Task prompt: Set down the material exactly as given, please, from its first line through the line that includes "8).build('stretcher', DARKWOOD, t)".

Material provided:
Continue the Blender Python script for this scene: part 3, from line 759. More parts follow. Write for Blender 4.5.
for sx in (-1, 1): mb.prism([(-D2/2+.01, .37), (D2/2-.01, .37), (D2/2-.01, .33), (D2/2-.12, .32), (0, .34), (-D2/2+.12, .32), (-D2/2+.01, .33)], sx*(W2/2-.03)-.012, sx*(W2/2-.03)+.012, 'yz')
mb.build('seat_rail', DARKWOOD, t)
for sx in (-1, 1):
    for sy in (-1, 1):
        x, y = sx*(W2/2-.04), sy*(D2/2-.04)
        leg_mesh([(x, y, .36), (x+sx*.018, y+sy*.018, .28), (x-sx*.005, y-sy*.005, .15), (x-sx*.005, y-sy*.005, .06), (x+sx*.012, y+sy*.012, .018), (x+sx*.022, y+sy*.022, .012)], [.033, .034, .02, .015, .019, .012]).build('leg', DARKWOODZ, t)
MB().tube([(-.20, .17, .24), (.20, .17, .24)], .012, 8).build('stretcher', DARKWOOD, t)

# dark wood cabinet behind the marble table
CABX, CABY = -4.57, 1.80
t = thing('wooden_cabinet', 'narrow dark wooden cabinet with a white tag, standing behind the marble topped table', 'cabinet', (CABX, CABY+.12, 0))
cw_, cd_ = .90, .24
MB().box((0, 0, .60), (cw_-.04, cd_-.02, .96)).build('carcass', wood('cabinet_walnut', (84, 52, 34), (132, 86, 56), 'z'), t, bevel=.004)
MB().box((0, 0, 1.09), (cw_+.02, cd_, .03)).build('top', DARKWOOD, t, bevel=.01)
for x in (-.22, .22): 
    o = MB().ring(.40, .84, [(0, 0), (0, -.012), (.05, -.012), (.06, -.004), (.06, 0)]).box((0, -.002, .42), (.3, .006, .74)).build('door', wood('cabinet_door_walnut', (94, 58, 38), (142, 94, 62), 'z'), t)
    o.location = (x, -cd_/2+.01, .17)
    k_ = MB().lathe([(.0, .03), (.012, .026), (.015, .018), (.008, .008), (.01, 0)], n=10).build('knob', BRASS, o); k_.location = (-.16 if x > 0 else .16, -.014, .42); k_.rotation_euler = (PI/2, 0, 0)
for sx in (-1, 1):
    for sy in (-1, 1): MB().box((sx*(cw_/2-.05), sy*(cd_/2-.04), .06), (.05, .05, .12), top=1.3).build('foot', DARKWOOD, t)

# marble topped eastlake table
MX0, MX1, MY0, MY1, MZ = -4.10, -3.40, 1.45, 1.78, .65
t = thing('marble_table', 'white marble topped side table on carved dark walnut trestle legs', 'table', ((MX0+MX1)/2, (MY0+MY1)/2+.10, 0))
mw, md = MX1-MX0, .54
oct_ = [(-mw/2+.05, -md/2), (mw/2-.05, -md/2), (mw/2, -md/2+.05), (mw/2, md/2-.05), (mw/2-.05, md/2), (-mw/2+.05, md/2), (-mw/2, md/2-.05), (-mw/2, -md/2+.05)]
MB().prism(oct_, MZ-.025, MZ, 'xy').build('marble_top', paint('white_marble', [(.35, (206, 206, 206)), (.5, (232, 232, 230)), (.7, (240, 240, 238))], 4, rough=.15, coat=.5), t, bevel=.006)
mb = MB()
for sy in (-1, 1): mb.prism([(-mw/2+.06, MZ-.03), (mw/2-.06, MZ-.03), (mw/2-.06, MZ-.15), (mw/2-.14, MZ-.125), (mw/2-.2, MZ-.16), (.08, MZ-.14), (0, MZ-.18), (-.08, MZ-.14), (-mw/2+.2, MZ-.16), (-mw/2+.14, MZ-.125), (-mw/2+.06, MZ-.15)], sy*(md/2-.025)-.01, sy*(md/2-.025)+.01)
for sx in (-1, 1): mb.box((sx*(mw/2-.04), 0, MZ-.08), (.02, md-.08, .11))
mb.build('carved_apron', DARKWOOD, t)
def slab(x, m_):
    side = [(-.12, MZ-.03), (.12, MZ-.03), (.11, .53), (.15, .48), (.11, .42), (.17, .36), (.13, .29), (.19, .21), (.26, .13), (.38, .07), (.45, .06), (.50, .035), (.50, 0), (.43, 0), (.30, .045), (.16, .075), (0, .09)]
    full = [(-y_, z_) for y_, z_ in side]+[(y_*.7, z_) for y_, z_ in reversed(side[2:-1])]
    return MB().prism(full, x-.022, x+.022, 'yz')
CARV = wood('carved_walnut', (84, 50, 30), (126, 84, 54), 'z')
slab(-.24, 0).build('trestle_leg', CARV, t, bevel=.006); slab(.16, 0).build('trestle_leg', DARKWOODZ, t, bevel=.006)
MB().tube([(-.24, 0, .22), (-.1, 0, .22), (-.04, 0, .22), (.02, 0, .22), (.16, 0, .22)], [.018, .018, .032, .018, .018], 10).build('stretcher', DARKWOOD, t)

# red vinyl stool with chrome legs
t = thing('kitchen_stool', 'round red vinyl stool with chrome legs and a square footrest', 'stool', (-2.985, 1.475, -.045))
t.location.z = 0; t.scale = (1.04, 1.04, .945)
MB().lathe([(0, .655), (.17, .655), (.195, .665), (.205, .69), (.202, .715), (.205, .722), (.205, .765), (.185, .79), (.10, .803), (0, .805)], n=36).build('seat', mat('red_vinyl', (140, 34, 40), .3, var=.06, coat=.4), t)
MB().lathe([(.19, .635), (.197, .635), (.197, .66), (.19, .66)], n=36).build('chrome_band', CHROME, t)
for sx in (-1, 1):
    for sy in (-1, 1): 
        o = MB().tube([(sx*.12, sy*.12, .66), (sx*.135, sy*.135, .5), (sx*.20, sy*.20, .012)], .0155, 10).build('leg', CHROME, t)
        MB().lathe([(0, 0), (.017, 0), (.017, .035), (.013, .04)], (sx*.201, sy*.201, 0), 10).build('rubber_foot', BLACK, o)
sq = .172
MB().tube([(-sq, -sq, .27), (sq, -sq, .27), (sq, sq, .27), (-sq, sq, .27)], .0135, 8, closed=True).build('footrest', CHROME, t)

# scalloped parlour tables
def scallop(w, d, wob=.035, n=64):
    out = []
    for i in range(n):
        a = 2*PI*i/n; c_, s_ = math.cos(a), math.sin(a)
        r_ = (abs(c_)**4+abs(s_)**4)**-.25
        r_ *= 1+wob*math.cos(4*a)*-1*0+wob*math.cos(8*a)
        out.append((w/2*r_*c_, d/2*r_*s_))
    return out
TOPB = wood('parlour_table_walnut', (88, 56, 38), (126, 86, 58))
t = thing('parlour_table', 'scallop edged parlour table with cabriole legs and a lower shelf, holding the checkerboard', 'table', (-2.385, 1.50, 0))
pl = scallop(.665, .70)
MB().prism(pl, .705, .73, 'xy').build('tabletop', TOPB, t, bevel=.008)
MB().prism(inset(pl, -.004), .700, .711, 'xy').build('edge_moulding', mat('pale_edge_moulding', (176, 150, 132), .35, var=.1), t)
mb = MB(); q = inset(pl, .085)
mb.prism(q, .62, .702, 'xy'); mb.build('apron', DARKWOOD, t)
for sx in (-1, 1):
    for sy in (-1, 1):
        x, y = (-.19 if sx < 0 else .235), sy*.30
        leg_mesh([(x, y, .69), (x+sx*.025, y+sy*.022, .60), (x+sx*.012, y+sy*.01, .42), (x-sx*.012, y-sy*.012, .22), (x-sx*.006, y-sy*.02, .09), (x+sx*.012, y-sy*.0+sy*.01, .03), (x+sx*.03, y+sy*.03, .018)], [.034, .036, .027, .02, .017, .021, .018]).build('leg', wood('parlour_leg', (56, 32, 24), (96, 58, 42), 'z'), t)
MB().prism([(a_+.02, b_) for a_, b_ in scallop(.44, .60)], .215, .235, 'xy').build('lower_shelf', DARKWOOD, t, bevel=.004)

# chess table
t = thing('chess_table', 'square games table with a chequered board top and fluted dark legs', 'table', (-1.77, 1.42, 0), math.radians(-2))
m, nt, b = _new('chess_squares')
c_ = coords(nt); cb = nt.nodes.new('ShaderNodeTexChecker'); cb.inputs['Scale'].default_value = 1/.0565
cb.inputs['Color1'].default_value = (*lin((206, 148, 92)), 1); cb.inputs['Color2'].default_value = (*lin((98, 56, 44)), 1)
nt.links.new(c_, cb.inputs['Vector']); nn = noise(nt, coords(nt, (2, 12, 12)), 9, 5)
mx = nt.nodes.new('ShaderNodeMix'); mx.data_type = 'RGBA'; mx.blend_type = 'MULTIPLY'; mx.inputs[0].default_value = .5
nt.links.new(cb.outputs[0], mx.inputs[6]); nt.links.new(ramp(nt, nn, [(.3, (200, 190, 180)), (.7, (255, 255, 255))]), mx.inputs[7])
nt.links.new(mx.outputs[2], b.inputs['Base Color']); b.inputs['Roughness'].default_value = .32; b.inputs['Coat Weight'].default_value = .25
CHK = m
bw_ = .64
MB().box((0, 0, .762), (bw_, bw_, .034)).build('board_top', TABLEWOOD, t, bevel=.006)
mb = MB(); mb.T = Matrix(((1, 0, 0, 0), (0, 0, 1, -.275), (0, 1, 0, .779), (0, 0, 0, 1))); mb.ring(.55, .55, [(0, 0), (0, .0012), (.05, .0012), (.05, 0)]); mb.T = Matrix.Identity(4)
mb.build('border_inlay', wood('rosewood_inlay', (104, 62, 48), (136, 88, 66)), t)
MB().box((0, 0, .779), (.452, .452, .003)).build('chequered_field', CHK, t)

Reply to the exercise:
Continue the Blender Python script for this scene: part 3, from line 759. More parts follow. Write for Blender 4.5.
for sx in (-1, 1): mb.prism([(-D2/2+.01, .37), (D2/2-.01, .37), (D2/2-.01, .33), (D2/2-.12, .32), (0, .34), (-D2/2+.12, .32), (-D2/2+.01, .33)], sx*(W2/2-.03)-.012, sx*(W2/2-.03)+.012, 'yz')
mb.build('seat_rail', DARKWOOD, t)
for sx in (-1, 1):
    for sy in (-1, 1):
        x, y = sx*(W2/2-.04), sy*(D2/2-.04)
        leg_mesh([(x, y, .36), (x+sx*.018, y+sy*.018, .28), (x-sx*.005, y-sy*.005, .15), (x-sx*.005, y-sy*.005, .06), (x+sx*.012, y+sy*.012, .018), (x+sx*.022, y+sy*.022, .012)], [.033, .034, .02, .015, .019, .012]).build('leg', DARKWOODZ, t)
MB().tube([(-.20, .17, .24), (.20, .17, .24)], .012, 8).build('stretcher', DARKWOOD, t)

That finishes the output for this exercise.